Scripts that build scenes
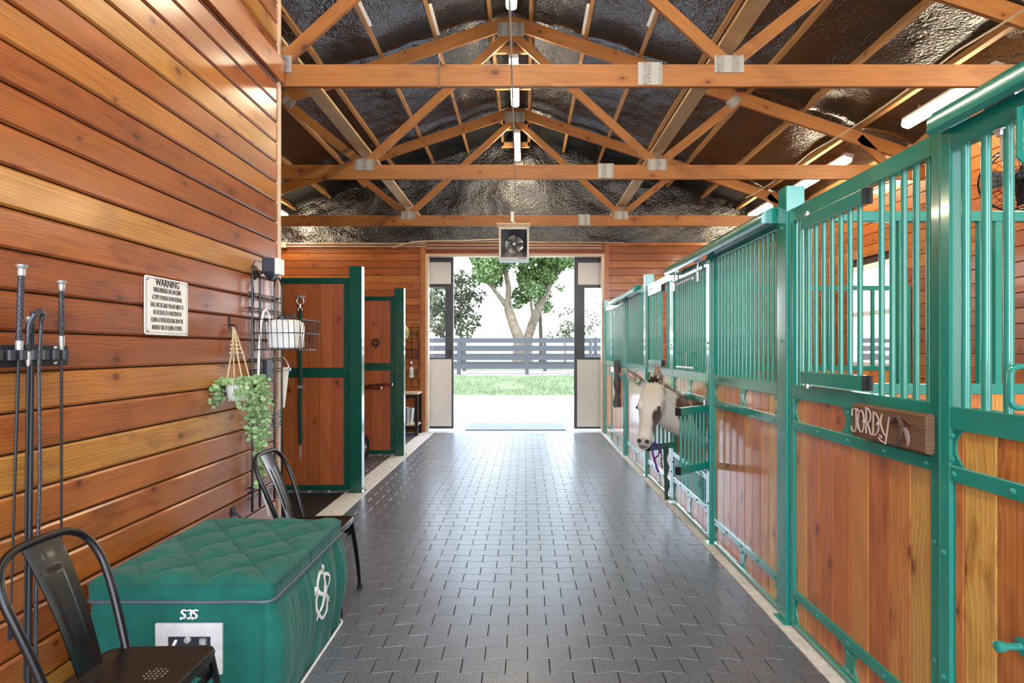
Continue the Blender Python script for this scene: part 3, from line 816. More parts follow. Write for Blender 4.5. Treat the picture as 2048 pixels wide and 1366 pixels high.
mb = MB(); mb.lathe([(.03, -.14), (.05, -.13), (.05, -.05), (.03, -.02), (.01, -.015)], fc, 18, fd); part('motor', mb, M['black'], t)
mb = MB(); mb.tube([fc - fd * .1, fc - fd * .2 + V((0, 0, .1)), (fc.x, fc.y + .1, 3.40)], .012, 8); part('bracket', mb, M['black'], t)

# carved name sign
t = thing('name_sign', 'carved weathered wooden sign with rope lettering and a bent feather figure', 'sign', (1.375, 2.235, 1.095))
sy0, sy1, sz0, sz1, sx = 2.012, 2.462, 1.096, 1.232, 1.352
M['oldwood'] = wood('weathered_sign_wood', [(.19, .105, .055), (.20, .11, .06)], .75, 0, .2, 1.3, 1.0, .2)
mb = MB(); mb.beam((sx + .018, sy0, (sz0 + sz1) / 2), (sx + .018, sy1, (sz0 + sz1) / 2), .034, sz1 - sz0, (0, 0, 1), .008); part('board', mb, M['oldwood'], t)
mb = MB()                                                      # letters: s = 0..1 from the far end toward the viewer, q = height 0..1
def sp(s, q): return (sx - .0035, sy1 - s * (sy1 - sy0), sz0 + q * (sz1 - sz0))
def stroke(pts, r=.0031): mb.tube([sp(*p) for p in pts], r, 7)
stroke([(.02, .62), (.02, .80), (.05, .84), (.10, .84), (.12, .78)])
stroke([(.085, .84), (.09, .5), (.09, .30), (.07, .17), (.035, .14), (.01, .22), (.01, .30)])
o = [(.165 + .05 * math.sin(a), .50 + .32 * math.cos(a)) for a in [2 * PI * k / 20 for k in range(20)]]
mb.tube([sp(*p) for p in o], .0031, 7, True)
stroke([(.245, .18), (.245, .6), (.245, .92)]); stroke([(.235, .92), (.28, .90), (.315, .76), (.31, .62), (.285, .52), (.25, .48)]); stroke([(.265, .48), (.29, .34), (.31, .20), (.33, .17)])
stroke([(.355, .84), (.35, .5), (.35, .20)]); stroke([(.35, .84), (.39, .80), (.43, .66), (.435, .48), (.42, .32), (.385, .20), (.345, .18)])
stroke([(.475, .82), (.455, .62), (.47, .44), (.50, .30), (.535, .22)]); stroke([(.575, .78), (.56, .55), (.54, .25), (.525, .02), (.49, -.05 + .1), (.455, .02 + .06), (.43, .16), (.44, .22), (.465, .20), (.47, .15)])
part('lettering', mb, plain('pale_rope_letters', (.54, .43, .35), .6), t, 'pale rope lettering')
mb = MB()                                                      # the bent brown figure and its feather
mb.tube([sp(.60, .60), sp(.63, .72), sp(.67, .80), sp(.71, .82), sp(.735, .70), sp(.735, .52), sp(.715, .30), sp(.68, .12), sp(.655, .02)], [.004, .009, .012, .013, .011, .009, .009, .008, .004], 8)
mb.tube([sp(.72, .82), sp(.78, .80), sp(.83, .72), sp(.86, .64)], [.006, .006, .004, .001], 6)
part('carved_figure', mb, plain('carved_bark', (.11, .06, .035), .7, 0, .3, 60, .4, 0, .5), t)
mb = MB()
fe = [(.745, .56), (.775, .58), (.805, .50), (.825, .36), (.825, .22), (.80, .10), (.80, .22), (.785, .34), (.765, .46)]
mb.extr([((1 - s) * .45, q * (sz1 - sz0)) for s, q in fe][::-1], (sx - .004, sy0, sz0), (0, 1, 0), (0, 0, 1), .004)
part('feather', mb, plain('grey_feather', (.36, .30, .28), .6), t)
bolts(t, [sp(.73, .50), sp(.22, .50), sp(.43, .52)], 'zinc', 'screw')
# small things hanging on the far stall front
def hang_strap(x, y, z1, z0, w, mat, name, label, cat, tw=0):
    mb = MB(); n = 14
    pts = [(x + .006 * math.sin(k * .9), y + .008 * math.sin(k * .7), z1 + (z0 - z1) * k / n) for k in range(n + 1)]
    mb.tube(pts, [w * (1 + .25 * math.sin(k * 1.1)) for k in range(n + 1)], 8, flat=.35, up=(0, 1, 0))
    return solo(name, mb, mat, label, cat)
hang_strap(1.335, 8.62, 1.30, .62, .045, plain('grey_strap', (.10, .10, .11), .5), 'grooming_strap', 'long grey strap hanging on the farthest stall door', 'strap')
mb = MB(); mb.box(1.348, 1.356, 9.05, 9.35, 1.11, 1.19, .002, 1)
solo('door_plaque', mb, M['white'], 'small white plaque on the farthest stall door band', 'plaque')
# ---------------------------------------------------------------- open bays on the left
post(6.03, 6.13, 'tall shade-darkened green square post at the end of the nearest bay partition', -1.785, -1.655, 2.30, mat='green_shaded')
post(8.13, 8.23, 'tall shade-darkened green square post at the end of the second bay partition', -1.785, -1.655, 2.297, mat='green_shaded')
def bay_wall(y, label):
    t = thing('bay_partition', label, 'partition', (-3.28, y, 0), 'plank partitions between the open bays')
    x0, x1 = XL + .02, -1.79
    mb = MB()
    for z0, z1 in ((.02, .075), (1.17, 1.27), (2.126, 2.185)): mb.box(x0, x1 - .05, y - .022, y + .022, z0, z1, .003, 0)
    mb.box(x1 - .055, x1, y - .024, y + .024, .02, 2.185, .003, 2); mb.box(x0, x0 + .05, y - .024, y + .024, .02, 2.185, .003, 2)
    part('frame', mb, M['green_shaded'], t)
    for z0, z1, nm in ((1.265, 2.13, 'upper_planking'), (.07, 1.175, 'lower_planking')):
        mb = MB(); x = x1 - .05
        while x > x0 + .06:
            w = min(.135 * random.uniform(.9, 1.08), x - x0 - .05); mb.beam((x - w / 2, y, z0), (x - w / 2, y, z1), w - .003, .026, (0, 1, 0), .003); x -= w
        part(nm, mb, M['wash'], t)
    mb = MB(); mb.add([(q[1], q[0], q[2]) for q in BOLT.v], [f[::-1] for f in BOLT.f], BOLT.u)
    many('bolt', mb, M['green_shaded'], t, [(x1 - .027, y - .024, z) for z in (.4, .9, 1.5, 1.9)])
bay_wall(6.08, 'nearest plank and green frame bay partition with a lead strap hanging on it')
bay_wall(8.18, 'second plank and green frame bay partition with a small round wreath')
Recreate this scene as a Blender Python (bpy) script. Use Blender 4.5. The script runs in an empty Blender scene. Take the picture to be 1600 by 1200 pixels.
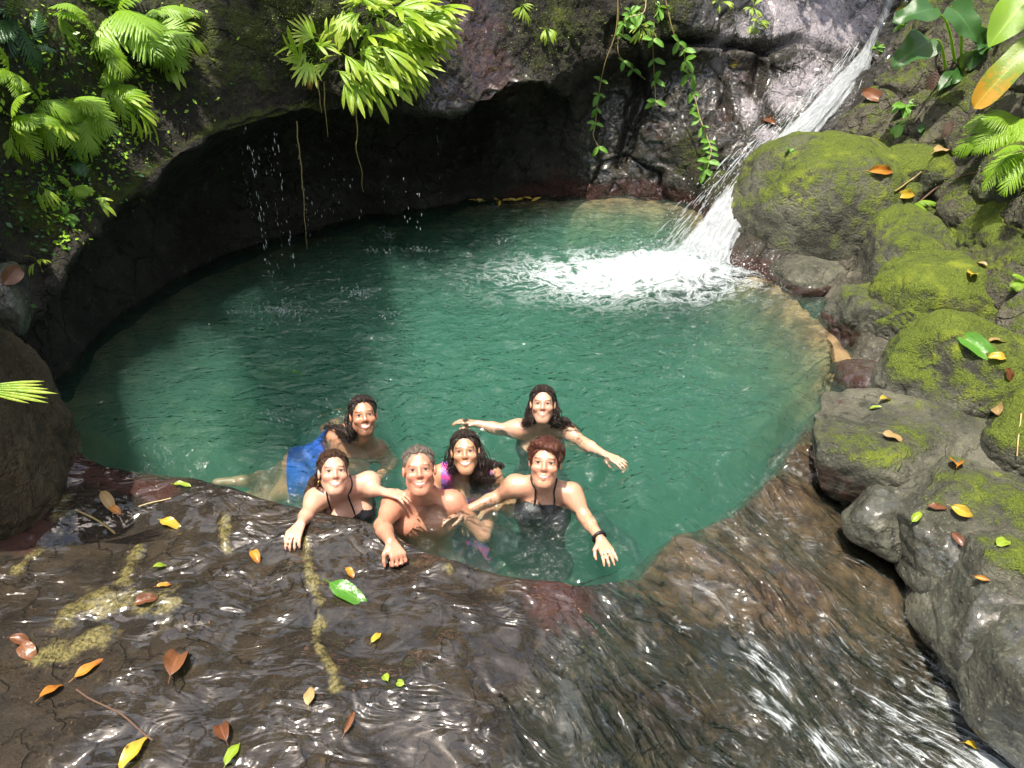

**WORK REQUIRED:** Restate, line by line and word for word, everything from the top of the material through the line that contains "mb = MB(); mb.tube([fc". Leave pictures out.

**SOLUTION TO THIS EXERCISE:**
Continue the Blender Python script for this scene: part 3, from line 816. More parts follow. Write for Blender 4.5. Treat the picture as 2048 pixels wide and 1366 pixels high.
mb = MB(); mb.lathe([(.03, -.14), (.05, -.13), (.05, -.05), (.03, -.02), (.01, -.015)], fc, 18, fd); part('motor', mb, M['black'], t)
mb = MB(); mb.tube([fc - fd * .1, fc - fd * .2 + V((0, 0, .1)), (fc.x, fc.y + .1, 3.40)], .012, 8); part('bracket', mb, M['black'], t)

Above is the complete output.